Nor was the department particularly well-suited for its biggest task: student lending. It's often said the Education Department wasn't designed to run the equivalent of a large commercial bank. Moving some of its mammoth operation to the Treasury makes sense.
The challenge, as ever, is execution. Take the Office for Civil Rights, which investigates discrimination complaints. Last year, the White House cut roughly half the office's workforce, exacerbating backlogs that already had surpassed 20,000 cases. In a lawsuit challenging the department's layoffs last year, a federal judge wrote that an understaffed OCR had been rendered "incapable" of addressing complaints and had "abdicated its enforcement duties." A report by the inspector general last month found that 13 regional and suboffices responsible for legally required functions have no remaining employees.
Moving the OCR to the Justice Department is unlikely to improve matters. Rather, diffusing expertise across multiple agencies could make it harder for families and school districts to get help. Much of the OCR's work involves enforcing federal civil rights laws that protect students with disabilities from discrimination. Might it make sense to have OCR lawyers work in the same building as special-education experts?
The White House needs to make a stronger case that shuffling staff, IT systems, contracts and grants between departments will produce real, long-term gains - that is, greater efficiency, federal savings, improved customer service and, above all, better educational outcomes, which seem to be an afterthought in this endeavor.

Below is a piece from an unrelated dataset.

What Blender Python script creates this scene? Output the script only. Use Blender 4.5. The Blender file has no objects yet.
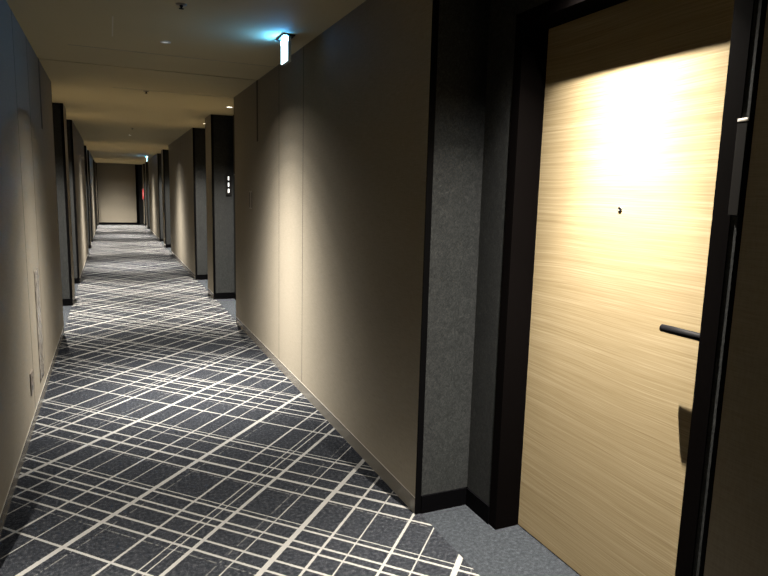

It bears emphasizing that much of the research underpinning recently improved reading scores in states such as Mississippi came from the department's Institute of Education Sciences, which itself has endured drastic cuts.
Abolishing the Education Department may be ideologically satisfying, but it's unclear how a hobbled agency serves the needs of American students. Given mounting evidence of dysfunction, the administration needs to convince the American public that its preferred approach - tossing fragments of the agency across the federal government - is worth the trouble.